I read Godin’s blog regularly and I like his take on things. This book is about creating remarkable products and services. In fact, the subtitle is “Transform Your Business by Being Remarkable.”
According to Godin, we are past the age of the TV-industrial complex. This is Godin’s term for the “symbiotic relationship between consumer demand, TV advertising, and ever-growing companies that were built around investments in ever-increasing marketing expenditures.”
You can’t win this way any longer. We are too smart to be fooled by advertising nowadays. You have to be better at marketing than thinking of catchy slogans or funny commercials. Godin’s solution is to do some remarkable marketing. That is “the art of building things worth noticing right into your product or service. Not slapping on marketing as a last-minute add-on, but understanding that if your offering itself isn’t remarkable, it’s invisible.”
So he has 145 pages in a sort of stream-of-consciousness presentation of how to do remarkable things. I learned a lot of very useful concepts from it.
One great concept that he brings up often is that of otaku. It’s a Japanese word that’s used to describe something that is “more than a hobby but a little less than an obsession.” He gives examples, but for me, otaku is getting up at 4:30am and driving two and a half hours into Wisconsin to play a golf course that I heard was something special and driving back the same day. This is not obsessive, but it does show a keen appreciation for the game of golf. I have golf otaku. About this, Godin says:
Consumers with otaku are the sneezers you seek. They’re the ones who will take the time to learn about your product, take the risk to try your product, and take their friends’ time to tell them about it. The flash of insight is that some markets have more otaku-stricken consumers than others. The task of the remarkable marketer is to identify these markets and focus on them to the exclusion of lesser markets – regardless of relative size.
Ahh, I like otaku. I think I need to make it a regular part of my vocabulary. It ranks up there with another fine Japanese phrase; hara hachi bu, which means “eat only until you are 80% full.” That’s from Okinawa. I’m also a heavy user of Mizuno products. I need to make a visit to Japan because I think I would fit in well there. But I digress.

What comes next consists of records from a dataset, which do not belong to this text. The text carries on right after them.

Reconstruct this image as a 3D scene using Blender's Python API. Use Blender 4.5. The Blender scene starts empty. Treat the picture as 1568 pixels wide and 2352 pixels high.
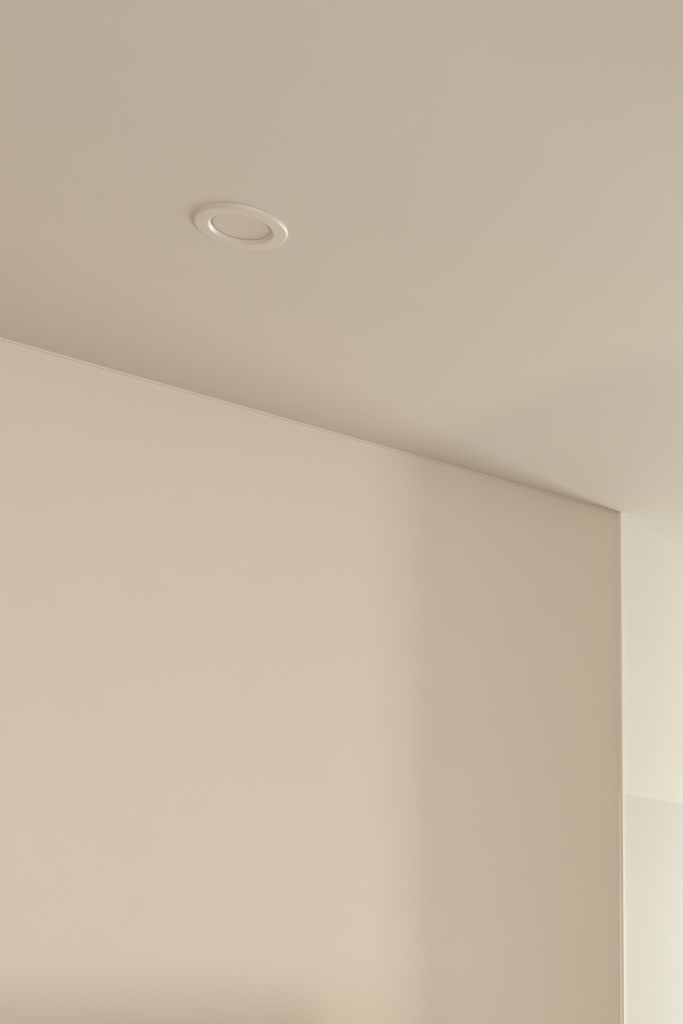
import bpy, bmesh, math
from mathutils import Vector, Matrix

# ------------------------------------------------------------------ camera
F_PX, PX, PY = 3364.0, 1900.0, 2200.0        # focal length and principal point in the 1568x2352 frame
ROLL = math.atan(8 / 1174)                   # the photo's plumb edge leans by this much
CAM_Z, CEIL_Z = 1.5, 2.6
scene = bpy.context.scene
cam_data = bpy.data.cameras.new('camera')
cam = bpy.data.objects.new('camera', cam_data)
scene.collection.objects.link(cam)
cam_data.sensor_fit = 'VERTICAL'
cam_data.sensor_height = 36.0
cam_data.lens = F_PX * 36.0 / 2352
cam_data.clip_start = 0.02
# the frame is the upper left part of a wider level picture
_dx, _dy = PX - 784, PY - 1176
_c, _s = math.cos(ROLL), math.sin(ROLL)
cam_data.shift_x = -_dx / 2352
cam_data.shift_y = _dy / 2352
cam.location = (0, 0, CAM_Z)
cam.rotation_mode = 'XYZ'
cam.matrix_world = Matrix.Translation((0, 0, CAM_Z)) @ Matrix.Rotation(math.pi / 2, 4, 'X') @ Matrix.Rotation(-ROLL, 4, 'Z')
scene.camera = cam


def ray(x, y):
    dx, dy = x - PX, y - PY
    ux = dx * _c - dy * _s
    uy = dy * _c + dx * _s
    return Vector((ux / F_PX, 1.0, -uy / F_PX))


def on_ceiling(x, y):
    r = ray(x, y)
    k = (CEIL_Z - CAM_Z) / r.z
    return Vector((r.x * k, r.y * k))


# ------------------------------------------------------------------ plan of the room
C = on_ceiling(1417, 1177)                   # the outer corner between the two walls
P0 = on_ceiling(0, 776)
u1 = (C - P0).normalized()                   # along the left wall, going away
n1 = Vector((u1.y, -u1.x))                   # out of the left wall into the room
AZ2 = math.radians(24.0)
u2 = Vector((math.sin(AZ2), math.cos(AZ2)))  # along the right wall, going away
n2 = Vector((u2.y, -u2.x))


def tn(t, n):
    """t metres back from the corner along the left wall, n metres out of it"""
    return C - u1 * t + n1 * n


ROOM_W = 4.2
END = 2.9
G = tn(3.6, 0)
E = C + u2 * END
H = tn(3.6, ROOM_W)


def cross_lines(p, d, q, e):
    m = Matrix(((d.x, -e.x), (d.y, -e.y)))
    a, b = m.inverted() @ (q - p)
    return p + d * a


Fp = cross_lines(H, u1, E, n2)

# ------------------------------------------------------------------ world, lights, exposure
world = bpy.data.worlds.new('World')
scene.world = world
world.use_nodes = True
wn = world.node_tree
bg = wn.nodes['Background']
bg.inputs['Color'].default_value = (0.75, 0.86, 1.0, 1)
bg.inputs['Strength'].default_value = 0.3

POWER = {'A': 88.7, 'B': 27.4, 'D': 31.6}
COLOUR = {'A': (0.914, 1.0, 0.992), 'B': (1.0, 0.992, 0.802), 'D': (0.824, 0.811, 1.0)}


def area_light(name, loc, direction, w, h, power, col):
    d = bpy.data.lights.new(name, 'AREA')
    d.shape = 'RECTANGLE'
    d.size, d.size_y = w, h
    d.energy = power
    d.color = col
    o = bpy.data.objects.new(name, d)
    scene.collection.objects.link(o)
    z = -Vector(direction).normalized()
    x = Vector((0, 0, 1)).cross(z).normalized()
    y = z.cross(x)
    m = Matrix((x, y, z)).transposed().to_4x4()
    m.translation = loc
    o.matrix_world = m
    return o


# area lights in openings: the far window grazes the right wall; the narrow one
# and the wide low one are unseen, added to light the left wall
A_S0, A_S1, A_Z0, A_Z1 = 0.12, 1.0, 0.4, 2.1
B_T0, B_T1, B_Z0, B_Z1 = 0.42, 0.77, 0.05, 0.75  # narrow unseen source, sized for the soft shadow edge on the left wall
D_T0, D_T1, D_Z0, D_Z1 = 1.0, 3.0, 0.05, 0.95  # wide low unseen source, added as fill


def opening_light(key, p, d, s0, s1, z0, z1):
    m = p + Vector((d[0], d[1])) * 0.02
    area_light('opening_area_light', (m.x, m.y, (z0 + z1) / 2), (d[0], d[1], 0), s1 - s0, z1 - z0, POWER[key], COLOUR[key])


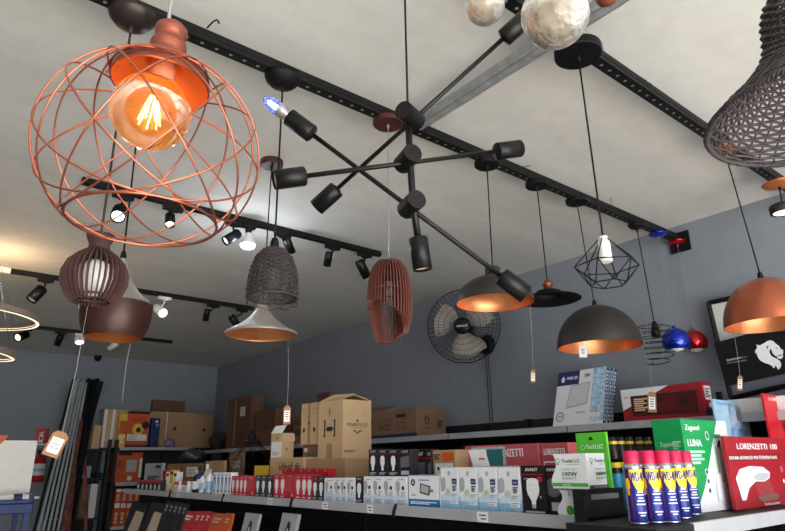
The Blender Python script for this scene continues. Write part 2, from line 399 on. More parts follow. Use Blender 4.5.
# ------------------------------------------------------------------ pendants
def canopy_disc(root, r, m, h=.022, dome=False, name='canopy', T=None):
    q = MB()
    if dome: q.lathe([(.0005, -h), (r*.35, -h*.95), (r*.7, -h*.72), (r*.93, -h*.32), (r, 0), (.0005, .0)], m, 36, T)
    else:
        q.lathe([(.0005, -h), (r-.004, -h)], m, 36, T, False); q.lathe([(r-.004, -h), (r, -h+.004), (r, 0), (.0005, 0)], m, 36, T, False)
    return q.build(name, root)
def cordto(root, top, bot, m=matteblack, r=.003, name='cord', sag=0):
    q = MB(); n = 8; a, b = V(top), V(bot)
    q.tube([a.lerp(b, i/n)+V((sag*sin(PI*i/n), 0, 0)) for i in range(n+1)], r, m, 6)
    q.lathe([(r*2.2, -.0), (r*2.2, -.012), (r, -.02)], m, 10, Matrix.Translation(a)); return q.build(name, root)
def gland(root, z, m, r=.012, L=.04, xy=(0, 0)):
    q = MB(); q.lathe([(.004, L), (r*.7, L*.92), (r, L*.6), (r, 0), (.001, 0)], m, 16, Matrix.Translation((xy[0], xy[1], z))); return q.build('cord_grip', root)
def pend(name, label, cp, yc, zc, bot, group=None, off=None):
    """canopy pixel cp on plane y=yc (or free), returns root at canopy point and the lamp offset for pixel bot=(px,py)"""
    a = onz(*cp, zc)
    if yc is not None: a = V((ony(cp[0], cp[1], yc).x, yc, zc))
    t = thing(name, label, 'pendant lamp', a, group)
    z = zat(a.x, a.y, bot[1]); p = V((a.x, a.y, z)); pr = proj(p); dx = (bot[0]-pr[0])*pr[2]/F
    sw = V((dx*Xa.x, dx*Xa.y*0, 0)) if abs(dx) < .08 else V((0, 0, 0))
    sw = V((dx*RW[0][0], dx*RW[1][0], 0)); 
    if sw.length > .07: sw *= .07/sw.length
    return t, V((sw.x, sw.y, z-zc)), pr[2]
def shell(root, outer, inner, mo, mi_, off, name='shade', seg=56):
    q = MB(); T = Matrix.Translation(off); q.lathe(outer, mo, seg, T); q.lathe(inner, mi_, seg, T)
    q.lathe([outer[-1], inner[-1]], mo, seg, T, False)
    return q.build(name, root)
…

Godin has case studies and examples to illustrate all of his points. Sometimes he treads dangerously close to oversimplification and hyperbole. He says things like it’s “so popular, no one goes there anymore.” Or “marketers no longer: now we’re designers.” He does back these up though with examples and thoughtful discussion so you can filter out his bias and get the point.
I thought it was a great book and a ton of fun to read. I strongly suggest that you at least subscribe to his blog, if you don’t buy one of his books, so you can get a feel for how he thinks through things. He is certainly a thought leader in the the area of marketing.
I’m gong to finish this take with one of the last paragraphs in his book. He says:
Remember, it’s not about being weird. It’s about being irresistible to a tiny group of easily reached sneezers with otaku. Irresistible isn’t the same a ridiculous. Irresistible (for the right niche) is just remarkable.
I don’t know, with my web presence, I wonder if I’m thought of as weird. What’s that damn fool finance guy doing writing about food, books, golf, and weight loss? Eventually, I will pour out my takes on finance and controllership at my consulting site, but first, I have a lot of stuff to get off my chest.